Friday, June 1, 2012

How Far Would Americans Go to Save Syria? - By Scott Clement

The poll-watcher analysis series on American public opinion on foreign policy is cross-posted at the Behind the Numbers blog

A massacre of more than 100 civilians last week -- including women and children -- cast a pall on U.N. peacekeeping efforts in Syria, provoking near-universal international condemnation. Many in Washington are frustrated, and are urging the United States do, well, something. But a key question lingers for Americans: Do they actually want to use their own military might to stop the killing in Syria?

The answer is probably no, at least for now. A smattering of polls this year show little support for getting U.S. troops involved in Syria, but long-term trends show big majorities of Americans favoring using U.S. troops to stop governments from committing genocide mass killings. The divergent poll results may reflect a pro-intervention philosophy running up against a Syrian crisis that lacks an easy military solution or clear international support for the use of force. Nevertheless, the results illuminate how the public is grappling with the issue right now.

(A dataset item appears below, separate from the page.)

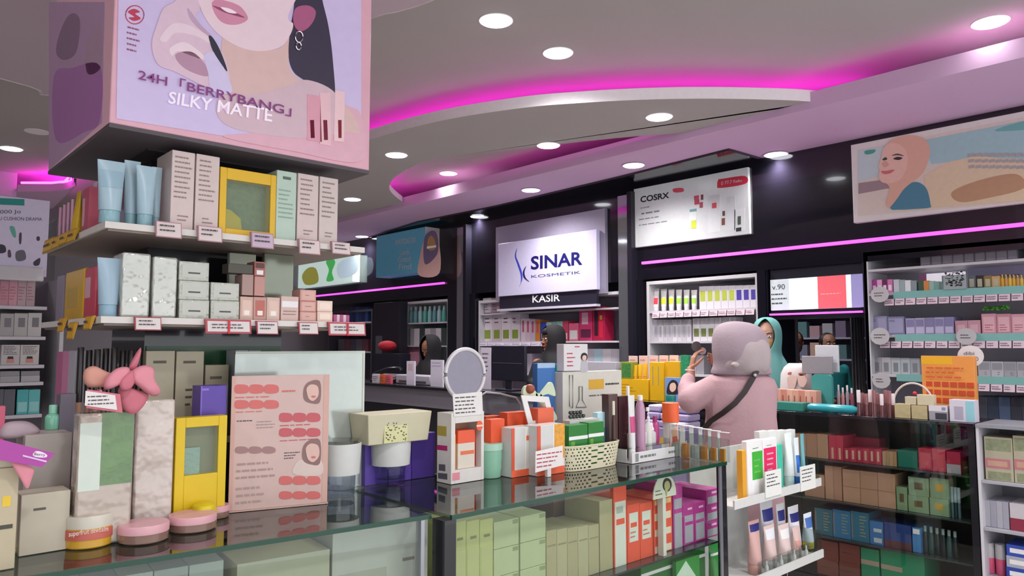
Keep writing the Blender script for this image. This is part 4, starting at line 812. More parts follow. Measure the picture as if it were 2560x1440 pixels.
MB().box(X1, X1+.03, 2.36, 2.39, 0, .985).build('post', BK, c2); MB().box(1.37, X1, 2.37, 2.385, .05, .985).build('back_panel', M('8E948E', .3), c2)
MB().box(1.37, X1+.03, 1.79, 2.39, 0, .05).build('base', BK, c2)
# ---------------------------------------------------------------- inside the right case
z6 = .6635; P6 = PL('Y', 1.85)
YG, GG, BG = M('B9BF7E', .45), M('B3BF93', .45), M('A9A47C', .45)
dsh = lambda i: [(.3, .75, .8, .83, M('7F865A', .5), 'dash'), (.06, .94, .04, .7, M('B4BA80', .45), 'printed_panel')]
row(P6, 1132, 1233, 3, 1306, 1296, z6, .18, [YG], 'tall lime green carton at the left of the centre case', dsh, 'tall lime cartons', yb=1440)
h6 = .088
for c_, (x0, x1, yt) in enumerate(((1234, 1298, 1296), (1300, 1365, 1284))):
    for r_ in range(3):
        carton(P6, x0, x1, yt, z6+h6*r_, .2, GG, f'sage carton, {("bottom", "middle", "top")[r_]} of the {("left", "right")[c_]} stack beside the lime cartons', [(.75, .97, .8, .95, M('8F9A6E', .5), 'label')], 'box', 'stacked sage cartons', h=h6-.001, yb=1400)
row(P6, 1366, 1498, 5, 1328, 1310, z6, .18, [BG, M('AFAB84', .45)], 'tall olive beige carton right of the sage stacks', lambda i: [(.1, .9, .72, .75, M('8E8A66', .5), 'dash')], 'tall olive cartons', yb=1440)
carton(P6, 1499, 1532, 1250, z6, .18, BG, 'tallest olive beige carton touching the orange cartons', (), yb=1400)
row(P6, 1385, 1530, 4, 1240, 1232, z6, .12, [M('8E7460', .5), M('9A8068', .5)], 'brownish carton in the back row of the centre case', (), 'brownish back row cartons', d=.25, yb=1330)
ORG = M('E8583A', .45); OW = M('D9DFD2', .4)
row(P6, 1415, 1530, 4, 1214, 1210, z6, .12, [ORG, M('DD5236', .45)], 'orange carton in the back row above the brownish cartons', (), 'orange back row cartons', d=.385, yb=1300)
carton(P6, 1534, 1567, 1208, z6, .2, ORG, 'tallest orange carton with a long white label', [(.08, .92, .0, .78, OW, 'label'), (.18, .82, .5, .57, ORG, 'orange_bar'), (.2, .7, .64, .72, M('AEB8A8', .5), 'printed_mark')], yb=1370)
row(P6, 1568, 1632, 2, 1262, 1254, z6, .2, [ORG], 'orange carton with white label beside the arched sign', lambda i: [(.15, .85, .35, .85, OW, 'label'), (.25, .75, .6, .68, ORG, 'orange_bar'), (.2, .8, .4, .55, M('D9765E', .5), 'printed_text', 2)], 'orange labelled cartons', yb=1370)
carton(P6, 1634, 1681, 1243, z6, .2, ORG, 'wide orange display pack under the arched sign', [(.06, .94, .88, .97, M('F0C98A', .4), 'band'), (.05, .92, .6, .73, M('E8DCC0', .4), 'label'), (.05, .92, .32, .44, M('E6DCC4', .4), 'label'), (.05, .92, .02, .14, M('E6DCC4', .4), 'label')], yb=1370)
MGT = M('B5368E', .45); GLB = M('A9A9B2', .45)
carton(P6, 1683, 1707, 1212, z6, .2, MGT, 'tallest magenta carton with long grey label', [(.1, .9, .0, .78, GLB, 'label'), (.1, .9, .55, .62, MGT, 'magenta_bar')], yb=1360)
row(P6, 1708, 1764, 2, 1262, 1252, z6, .2, [MGT], 'magenta carton with grey label in the centre case', lambda i: [(.12, .88, .05, .72, GLB, 'label'), (.15, .85, .48, .56, MGT, 'magenta_bar'), (.4, .8, .85, .9, M('E8B9D6', .5), 'dash')], 'magenta labelled cartons', yb=1360)
stack(P6, 1766, 1798, ((1318, 1358), (1276, 1317), (1235, 1275)), z6, .2, [MGT], 'magenta square carton near the right post', [(.08, .92, .1, .55, GLB, 'label'), (.4, .8, .72, .85, M('E8B9D6', .5), 'dash')], 'stacked magenta cartons')
carton(P6, 1800, 1809, 1228, z6, .2, MGT, 'slim magenta carton touching the right post', [(.1, .9, .1, .75, GLB, 'label')], yb=1350)
row(P6, 1640, 1780, 4, 1215, 1212, z6, .1, [M('9A2E7C', .5)], 'magenta carton in the back row under the glass', (), 'magenta back row cartons', d=.22, yb=1300)
Pg = PL('Y', 1.81); a0, a1 = Pg.a(1633, 1210), Pg.a(1690, 1210); zz0, zz1 = Pg.z(1660, 1244), Pg.z(1660, 1188); ac = (a0+a1)/2; rr = (a1-a0)/2
pts = [(a0, zz0), (a1, zz0)]+[(ac+rr*math.cos(R(t_)), zz1-rr+rr*math.sin(R(t_))) for t_ in range(0, 181, 15)]
o = MB().poly(Pg, pts, 0, .004).build('arched_sign', M('D6D9C6', .4), None, label='small cream arched sign with a veiled face above the orange pack', cat='sign')
spoly(Pg, [(1657, 1215), (1660, 1200), (1668, 1195), (1677, 1201), (1679, 1215), (1672, 1228), (1662, 1226)], -.001, M('26241E', .5), o, 'printed_hair')
spoly(Pg, [(1661, 1216), (1663, 1206), (1669, 1202), (1674, 1207), (1675, 1218), (1669, 1228), (1667, 1240), (1664, 1228)], -.0025, M('B5B078', .5), o, 'printed_face')
lines(Pg, Pg.a(1638, 1230), Pg.a(1660, 1230), Pg.z(1650, 1240), Pg.z(1650, 1222), 2, -.001, M('6A6A4A'), o)
MB().pb(Pg, ac-.01, ac+.01, .004, .03, z6, zz0+.01).build('bracket', OW, o)
# green packs on the lower shelf
GR = M('1F8A2E', .3); GRD = M('136A22', .35); z7 = .3085
carton(P6, 1600, 1765, 1376, z7, .2, GRD, 'dark green flat pack with white stripe, bottom of the centre case', [(.0, 1, .86, .9, WHT, 'stripe')], 'pouch', yb=1440, h=.33)
o = carton(PL('Y', 1.82), 1690, 1750, 1395, z7, .02, GR, 'green pouch with a pale diamond, leaning in front on the lower shelf', (), 'pouch', name='green_pouch', yb=1440)
Pq = PL('Y', 1.82); spoly(Pq, [(1692, 1440), (1715, 1402), (1740, 1440)], -.001, M('C9E0CC', .4), o, 'diamond', sm=False)
stube(PL('Y', 1.83), 1768, 1806, 1356, z7, GR, GRD, 'glossy green tube with white outline near the right post', None, yb=1440, patch=[(.3, .34, WHT), (.8, .84, WHT)], d=.03)
# ---------------------------------------------------------------- inside the left case
P7 = PLR((PR.pt(0, .07, 0).x, PR.pt(0, .07, 0).y), (.9934, -.1146))
z8 = .6640
carton(P7, 828, 1072, 1312, z8, .25, M('AEB3AA', .4), 'wide pale grey carton at the right of the left case', [(.72, .85, .62, .65, M('6A6A5E', .5), 'dash'), (.0, .55, .0, .6, M('9EA496', .4), 'darker_panel')], yb=1440)  # front is slightly darker at its lower left
carton(P7, 590, 826, 1392, z8, .25, M('C2BE9A', .4), 'flat cream green carton in the middle of the left case', [(.0, 1, .6, 1, M('A9AE96', .4), 'label')], yb=1440)
carton(P7.at(.27), 640, 835, 1345, z8, .16, M('B4AE8E', .4), 'pale khaki carton behind the flat cream green one', [(.3, .6, .8, .86, M('6A664E', .5), 'dash')], yb=1400)
row(P7, 120, 560, 5, 1470, 1400, z8, .2, [M('9AA69E', .4), M('8F9A94', .4)], 'dim grey green carton low in the left case', (), 'dim cartons of the left case', yb=1440)
# ---------------------------------------------------------------- goods on the right counter
zt_ = 1.0005
def tp(x, yb): return onz(zt_, x, yb)
def lim(P, m): return PL('Y', min(P.c, m))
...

Let's start with evidence against support for an invasion. By a 78 to 14 percent margin, registered voters in a March Fox News poll said the United States should not "put troops on the ground" in Syria. The introduction to that survey question was about as sharp as it could be, noting that the "current dictatorial regime" has "killed more than 7,000 of its own people to try to end the rebellion." And still, nearly eight in 10 said "no" to troops. Air support to protect anti-government groups was somewhat more popular, but the only proposal for Syrian action that gained majority support in the Fox survey was providing humanitarian aid -- 82 percent backed this measure.

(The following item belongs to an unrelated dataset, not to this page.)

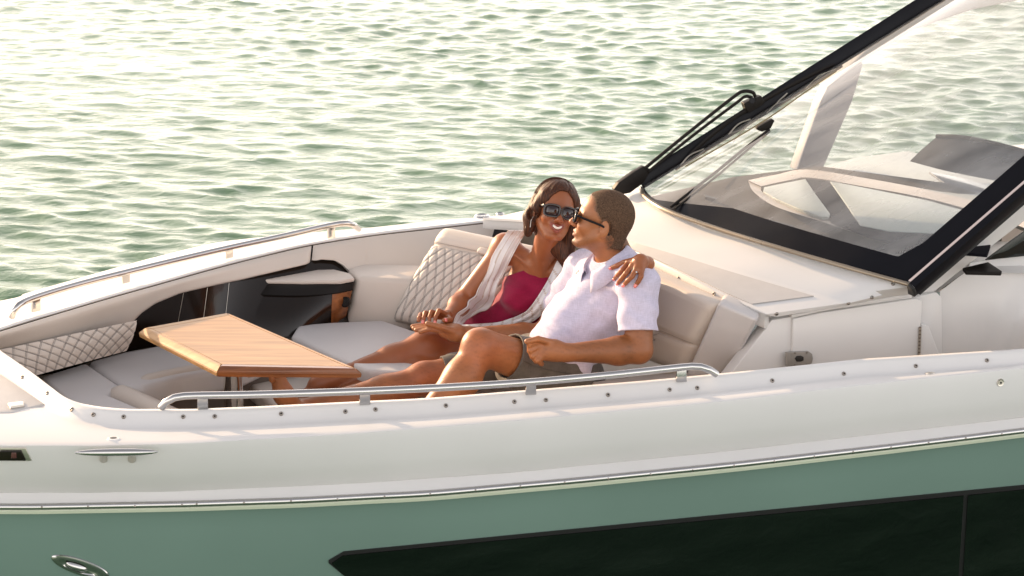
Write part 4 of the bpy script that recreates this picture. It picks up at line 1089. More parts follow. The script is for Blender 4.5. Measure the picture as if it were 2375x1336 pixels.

After a round of severe and highly publicized bombing in Homs in February, a CNN poll found similar reluctance to do anything. Just 25 percent said the United States had a responsibility to do something about the fighting in Syria; 73 percent said it did not. Twice as many -- 50 percent -- said countries other than the United States have a duty to intervene.

The raw political calculus for U.S. President Barack Obama -- if based on his experience last year in Libya -- does not predict a windfall of public support or satisfaction even if intervention did result in regime change. Obama's Republican opponent, Mitt Romney, has criticized the president's actions so far as a "policy of paralysis" and advocated arming anti-government groups. Such a proposal also receives little support from the public -- just 25 percent in the Fox News poll.

But there's another strain of polling that hints at broader support for military action, particularly in the case of genocide. More than seven in 10 Americans supported the use of U.S. troops "to stop a government from committing genocide and killing large numbers of its own people," according to a 2010 poll by the Chicago Council on Global Affairs. The finding was no one-year fluke: The idea had at least 69 percent support in biennial surveys since 2002, with little falloff during the wars in Afghanistan and Iraq.